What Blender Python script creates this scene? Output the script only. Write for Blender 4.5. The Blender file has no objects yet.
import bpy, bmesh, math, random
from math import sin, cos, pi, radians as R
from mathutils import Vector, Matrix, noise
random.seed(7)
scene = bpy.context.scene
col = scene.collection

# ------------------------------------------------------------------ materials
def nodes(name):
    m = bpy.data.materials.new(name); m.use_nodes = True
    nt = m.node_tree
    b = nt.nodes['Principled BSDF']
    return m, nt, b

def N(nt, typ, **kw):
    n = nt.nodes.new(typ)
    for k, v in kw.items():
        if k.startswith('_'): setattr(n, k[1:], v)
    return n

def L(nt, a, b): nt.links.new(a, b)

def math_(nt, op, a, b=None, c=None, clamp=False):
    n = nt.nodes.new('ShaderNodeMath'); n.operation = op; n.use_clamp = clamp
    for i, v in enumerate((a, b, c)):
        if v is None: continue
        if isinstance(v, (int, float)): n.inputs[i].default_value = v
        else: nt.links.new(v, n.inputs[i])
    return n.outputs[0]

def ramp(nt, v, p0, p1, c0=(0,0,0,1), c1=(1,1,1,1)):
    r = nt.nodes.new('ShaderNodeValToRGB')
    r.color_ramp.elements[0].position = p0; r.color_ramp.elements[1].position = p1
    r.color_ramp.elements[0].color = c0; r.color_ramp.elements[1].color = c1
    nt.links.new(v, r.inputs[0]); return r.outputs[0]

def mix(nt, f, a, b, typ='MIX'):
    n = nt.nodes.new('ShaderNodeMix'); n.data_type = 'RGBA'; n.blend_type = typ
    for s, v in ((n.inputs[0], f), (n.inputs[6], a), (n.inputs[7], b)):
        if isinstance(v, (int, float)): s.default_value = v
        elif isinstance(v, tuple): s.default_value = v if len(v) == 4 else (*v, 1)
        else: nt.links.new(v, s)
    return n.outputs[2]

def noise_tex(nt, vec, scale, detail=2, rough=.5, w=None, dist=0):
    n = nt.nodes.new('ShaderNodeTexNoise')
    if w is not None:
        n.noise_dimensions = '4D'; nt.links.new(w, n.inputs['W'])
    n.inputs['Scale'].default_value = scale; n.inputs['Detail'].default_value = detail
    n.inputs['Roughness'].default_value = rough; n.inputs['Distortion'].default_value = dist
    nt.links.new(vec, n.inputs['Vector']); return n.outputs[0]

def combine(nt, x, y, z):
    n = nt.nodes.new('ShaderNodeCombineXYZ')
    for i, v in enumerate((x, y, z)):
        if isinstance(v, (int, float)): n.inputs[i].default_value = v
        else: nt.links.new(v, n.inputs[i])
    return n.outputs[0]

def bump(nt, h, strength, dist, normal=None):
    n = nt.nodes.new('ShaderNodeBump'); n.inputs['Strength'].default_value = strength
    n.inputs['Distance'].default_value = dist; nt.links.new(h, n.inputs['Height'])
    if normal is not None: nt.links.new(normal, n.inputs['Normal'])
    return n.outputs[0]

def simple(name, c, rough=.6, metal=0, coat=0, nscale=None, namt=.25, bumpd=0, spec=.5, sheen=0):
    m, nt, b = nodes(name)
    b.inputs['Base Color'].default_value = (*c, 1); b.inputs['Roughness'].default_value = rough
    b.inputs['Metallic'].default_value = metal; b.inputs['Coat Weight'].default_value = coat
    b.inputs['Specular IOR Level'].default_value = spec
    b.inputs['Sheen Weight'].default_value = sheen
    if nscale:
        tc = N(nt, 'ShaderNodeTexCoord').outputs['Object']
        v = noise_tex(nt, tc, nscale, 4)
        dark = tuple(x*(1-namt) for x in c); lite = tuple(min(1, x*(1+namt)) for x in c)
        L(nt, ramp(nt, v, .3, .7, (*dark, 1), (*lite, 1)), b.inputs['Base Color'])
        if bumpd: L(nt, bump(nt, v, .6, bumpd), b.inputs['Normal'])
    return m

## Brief
Output all of the data again, exactly.

## Reply to the task
What Blender Python script creates this scene? Output the script only. Write for Blender 4.5. The Blender file has no objects yet.
import bpy, bmesh, math, random
from math import sin, cos, pi, radians as R
from mathutils import Vector, Matrix, noise
random.seed(7)
scene = bpy.context.scene
col = scene.collection

# ------------------------------------------------------------------ materials
def nodes(name):
    m = bpy.data.materials.new(name); m.use_nodes = True
    nt = m.node_tree
    b = nt.nodes['Principled BSDF']
    return m, nt, b

def N(nt, typ, **kw):
    n = nt.nodes.new(typ)
    for k, v in kw.items():
        if k.startswith('_'): setattr(n, k[1:], v)
    return n

def L(nt, a, b): nt.links.new(a, b)

def math_(nt, op, a, b=None, c=None, clamp=False):
    n = nt.nodes.new('ShaderNodeMath'); n.operation = op; n.use_clamp = clamp
    for i, v in enumerate((a, b, c)):
        if v is None: continue
        if isinstance(v, (int, float)): n.inputs[i].default_value = v
        else: nt.links.new(v, n.inputs[i])
    return n.outputs[0]

def ramp(nt, v, p0, p1, c0=(0,0,0,1), c1=(1,1,1,1)):
    r = nt.nodes.new('ShaderNodeValToRGB')
    r.color_ramp.elements[0].position = p0; r.color_ramp.elements[1].position = p1
    r.color_ramp.elements[0].color = c0; r.color_ramp.elements[1].color = c1
    nt.links.new(v, r.inputs[0]); return r.outputs[0]

def mix(nt, f, a, b, typ='MIX'):
    n = nt.nodes.new('ShaderNodeMix'); n.data_type = 'RGBA'; n.blend_type = typ
    for s, v in ((n.inputs[0], f), (n.inputs[6], a), (n.inputs[7], b)):
        if isinstance(v, (int, float)): s.default_value = v
        elif isinstance(v, tuple): s.default_value = v if len(v) == 4 else (*v, 1)
        else: nt.links.new(v, s)
    return n.outputs[2]

def noise_tex(nt, vec, scale, detail=2, rough=.5, w=None, dist=0):
    n = nt.nodes.new('ShaderNodeTexNoise')
    if w is not None:
        n.noise_dimensions = '4D'; nt.links.new(w, n.inputs['W'])
    n.inputs['Scale'].default_value = scale; n.inputs['Detail'].default_value = detail
    n.inputs['Roughness'].default_value = rough; n.inputs['Distortion'].default_value = dist
    nt.links.new(vec, n.inputs['Vector']); return n.outputs[0]

def combine(nt, x, y, z):
    n = nt.nodes.new('ShaderNodeCombineXYZ')
    for i, v in enumerate((x, y, z)):
        if isinstance(v, (int, float)): n.inputs[i].default_value = v
        else: nt.links.new(v, n.inputs[i])
    return n.outputs[0]

def bump(nt, h, strength, dist, normal=None):
    n = nt.nodes.new('ShaderNodeBump'); n.inputs['Strength'].default_value = strength
    n.inputs['Distance'].default_value = dist; nt.links.new(h, n.inputs['Height'])
    if normal is not None: nt.links.new(normal, n.inputs['Normal'])
    return n.outputs[0]

def simple(name, c, rough=.6, metal=0, coat=0, nscale=None, namt=.25, bumpd=0, spec=.5, sheen=0):
    m, nt, b = nodes(name)
    b.inputs['Base Color'].default_value = (*c, 1); b.inputs['Roughness'].default_value = rough
    b.inputs['Metallic'].default_value = metal; b.inputs['Coat Weight'].default_value = coat
    b.inputs['Specular IOR Level'].default_value = spec
    b.inputs['Sheen Weight'].default_value = sheen
    if nscale:
        tc = N(nt, 'ShaderNodeTexCoord').outputs['Object']
        v = noise_tex(nt, tc, nscale, 4)
        dark = tuple(x*(1-namt) for x in c); lite = tuple(min(1, x*(1+namt)) for x in c)
        L(nt, ramp(nt, v, .3, .7, (*dark, 1), (*lite, 1)), b.inputs['Base Color'])
        if bumpd: L(nt, bump(nt, v, .6, bumpd), b.inputs['Normal'])
    return m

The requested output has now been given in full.